Langlands duality in Liouville-H_3^+ WZNW correspondence

TL;DR

This paper explores the realization of Langlands duality in the correlation functions of the H_3^+ WZNW model, deriving dual formulas, studying symmetries, and connecting to the quantum geometric Langlands correspondence.

Contribution

It introduces a dual version of the SRT formula, interprets it via Hamiltonian reduction, and links the H_3^+ WZNW model to a family of non-rational CFTs, advancing understanding of Langlands duality.

Findings

Derived a dual SRT formula relating H_3^+ WZNW and Liouville theories.

Identified symmetries in new non-rational CFTs related to Langlands duality.

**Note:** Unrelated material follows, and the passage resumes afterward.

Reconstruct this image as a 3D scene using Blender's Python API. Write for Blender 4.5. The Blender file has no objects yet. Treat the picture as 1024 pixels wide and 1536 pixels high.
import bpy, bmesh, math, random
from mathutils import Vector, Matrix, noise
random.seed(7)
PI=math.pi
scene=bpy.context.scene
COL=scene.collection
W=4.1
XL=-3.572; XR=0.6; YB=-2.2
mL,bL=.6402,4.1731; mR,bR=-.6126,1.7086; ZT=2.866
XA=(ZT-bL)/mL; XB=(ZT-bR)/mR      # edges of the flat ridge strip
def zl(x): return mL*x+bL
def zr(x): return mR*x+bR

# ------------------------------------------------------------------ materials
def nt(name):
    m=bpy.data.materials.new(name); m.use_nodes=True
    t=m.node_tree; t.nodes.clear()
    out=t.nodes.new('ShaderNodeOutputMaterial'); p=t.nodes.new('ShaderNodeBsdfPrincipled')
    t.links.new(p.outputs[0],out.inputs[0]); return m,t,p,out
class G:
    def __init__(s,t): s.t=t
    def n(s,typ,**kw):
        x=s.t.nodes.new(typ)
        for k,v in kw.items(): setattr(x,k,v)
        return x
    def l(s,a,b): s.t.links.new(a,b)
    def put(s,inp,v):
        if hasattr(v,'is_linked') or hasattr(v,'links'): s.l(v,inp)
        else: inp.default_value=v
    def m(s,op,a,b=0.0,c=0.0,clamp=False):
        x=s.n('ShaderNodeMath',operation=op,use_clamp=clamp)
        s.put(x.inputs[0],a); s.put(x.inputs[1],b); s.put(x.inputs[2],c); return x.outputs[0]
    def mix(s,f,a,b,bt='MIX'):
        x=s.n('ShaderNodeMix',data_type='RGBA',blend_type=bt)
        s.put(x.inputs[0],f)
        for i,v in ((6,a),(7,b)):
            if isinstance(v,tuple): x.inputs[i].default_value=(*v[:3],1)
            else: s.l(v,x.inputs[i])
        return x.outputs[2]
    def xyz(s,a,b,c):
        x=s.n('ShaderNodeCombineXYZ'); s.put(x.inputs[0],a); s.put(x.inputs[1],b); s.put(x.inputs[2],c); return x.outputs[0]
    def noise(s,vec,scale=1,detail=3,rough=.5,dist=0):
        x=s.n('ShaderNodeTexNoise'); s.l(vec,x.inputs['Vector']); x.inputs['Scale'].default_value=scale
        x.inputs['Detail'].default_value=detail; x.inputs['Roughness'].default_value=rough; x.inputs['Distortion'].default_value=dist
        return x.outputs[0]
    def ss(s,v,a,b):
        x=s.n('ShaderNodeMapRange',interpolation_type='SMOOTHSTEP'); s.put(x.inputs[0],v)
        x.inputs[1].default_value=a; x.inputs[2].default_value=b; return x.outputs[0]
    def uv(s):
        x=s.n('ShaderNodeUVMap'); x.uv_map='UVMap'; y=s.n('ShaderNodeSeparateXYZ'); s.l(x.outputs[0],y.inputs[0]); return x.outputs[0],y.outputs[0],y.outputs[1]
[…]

Connected correlation functions to quantum geometric Langlands correspondence.

Abstract

We show a physical realization of the Langlands duality in correlation functions of H_3^+ WZNW model. We derive a dual version of the Stoyanovky-Riabult-Teschner (SRT) formula that relates the correlation function of the H_3^+ WZNW and the dual Liouville theory to investigate the level duality k-2 \to (k-2)^{-1} in the WZNW correlation functions. Then, we show that such a dual version of the H_3^+ - Liouville relation can be interpreted as a particular case of a biparametric family of non-rational CFTs based on the Liouville correlation functions, which was recently proposed by Ribault. We study symmetries of these new non-rational CFTs and compute correlation functions explicitly by using the free field realization to see how a generalized Langlands duality manifests itself in this framework. Finally, we suggest an interpretation of the SRT formula as realizing the Drinfeld-Sokolov Hamiltonian reduction. Again, the Hamiltonian reduction reveals the Langlands duality in the H_3^+ WZNW model. Our new identity for the correlation functions of H_3^+ WZNW model may yield a first step to understand quantum geometric Langlands correspondence yet to be formulated mathematically.